Home Naked Music Monday Naked Music Monday: Beyoncé Shows Us Blackness, Unapologetically

Naked Music Monday: Beyoncé Shows Us Blackness, Unapologetically



Beyonce’s “Formation” can be described with two words: unapologetically black.

Images of black babies sporting their natural hair, lyrics such as “I got hot sauce in my bag (swag)”, and Beyonce atop a sinking New Orleans police car in what appears to be the wreckage of Katrina are what make that description a snug fit.

The scene that made tears well up in my eyes, however, was at 3:45 – a little black boy in a hoodie, clearly an homage to Trayvon Martin, dances, carefree and passionately, being,well, unapologetically black. But here’s the catch; he does this in front of a line of police officers, all standing at ease. When he finishes and throws his hands up gymnast-style, their hands fly up in surrender. This scene is immediately followed by footage of graffiti that reads:“Stop shooting us.”

Last night, Beyonce went even further. She made history when she brought this imagery to one of the most widely watched television events of the year: the Super Bowl 50 Half Time Show. Her live performance of “Formation” continued the theme of unapologetic blackness. Her costume was a tribute to one of the greatest performers in history, Michael Jackson, and her dancers mirrored the attire of the Black Panther army.
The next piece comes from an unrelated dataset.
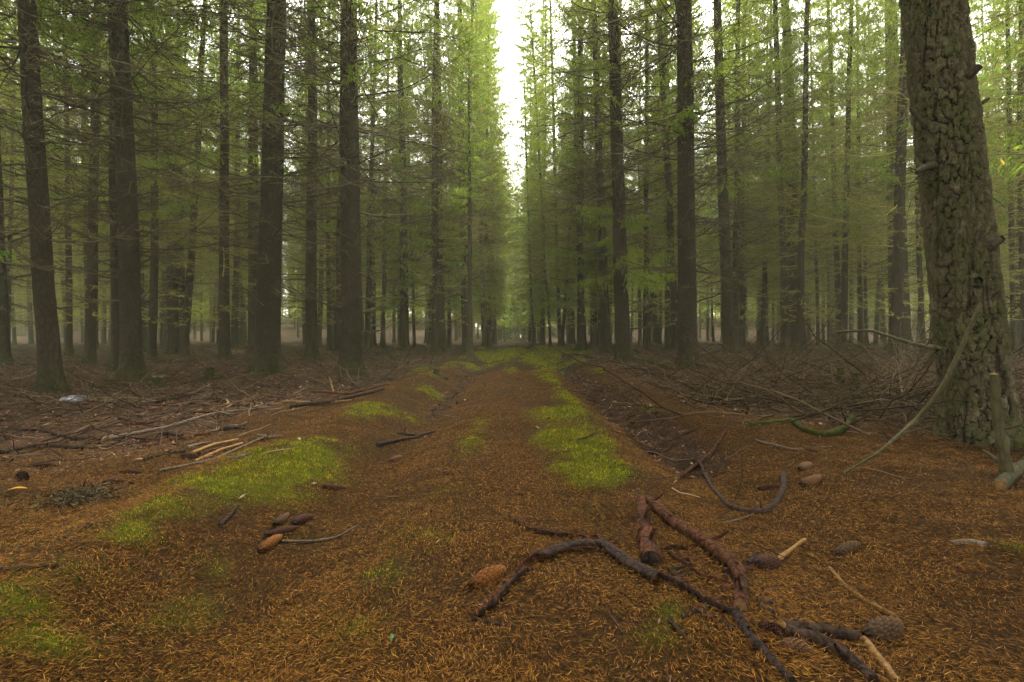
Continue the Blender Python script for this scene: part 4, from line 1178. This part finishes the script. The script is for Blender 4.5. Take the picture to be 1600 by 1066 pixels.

The line in the song that hits home the hardest for me as a black sex worker is “always stay gracious/ the best revenge is your paper.” It’s reminiscent of Missy Elliot’s “Work It,” where she spat, “get that cash/ whether it’s 9 to 5 or shaking your ass.” It acknowledges us black sex workers in a way we usually don’t experience in our community. Beyoncé has alluded to sex work positively before in lines such as “a diva is a female version of a hustler.” She’s come a long way from the rampant whorephobia in her earlier work (side eyeing “Nasty Girl” here).

I am black. This means that before I hit double digits, I was no stranger to police brutality. Turning on the news and seeing my brothers get shot gave me a questionable relationship with men in uniform (serve and protect my ass). I understood keeping citizens safe was aligned with privilege; privilege that I did not have.

When I became a sex worker, I didn’t expect much to change. I work under the Nordic model, which was meant to protect me, right? Even though I was a black sub, they HAD to protect me right? (Re: serve and protect, my ass). Being a black sex worker means you’re constantly drowning in a cold, cheap lube-like amalgamation of misogynoir and whorephobia. These things all marginalized me further, and, as we all know, police love marginalized folk.

We’re the OG fast-tailed girls. We have the devil in us. We’re rejects of our community, who, for the first time, when it comes to us, seem impartial about police brutality. We’re on the fringes of the fringes. Now, in retrospect, I can say that the consistent, familiar unifying thread that came with becoming a part of another marginalized group is police brutality having its boot up my ass. Beyonce understands this and celebrates our resistance.

2 COMMENTS

  1. I keep watching the video to appreciate the visual reference to turn of the century New Orleans’ Storyville brothels! Definitely some Black sex worker positivity there as Beyonce and her backup dancers make that setting their own, then coyly fan themselves in their period costumes.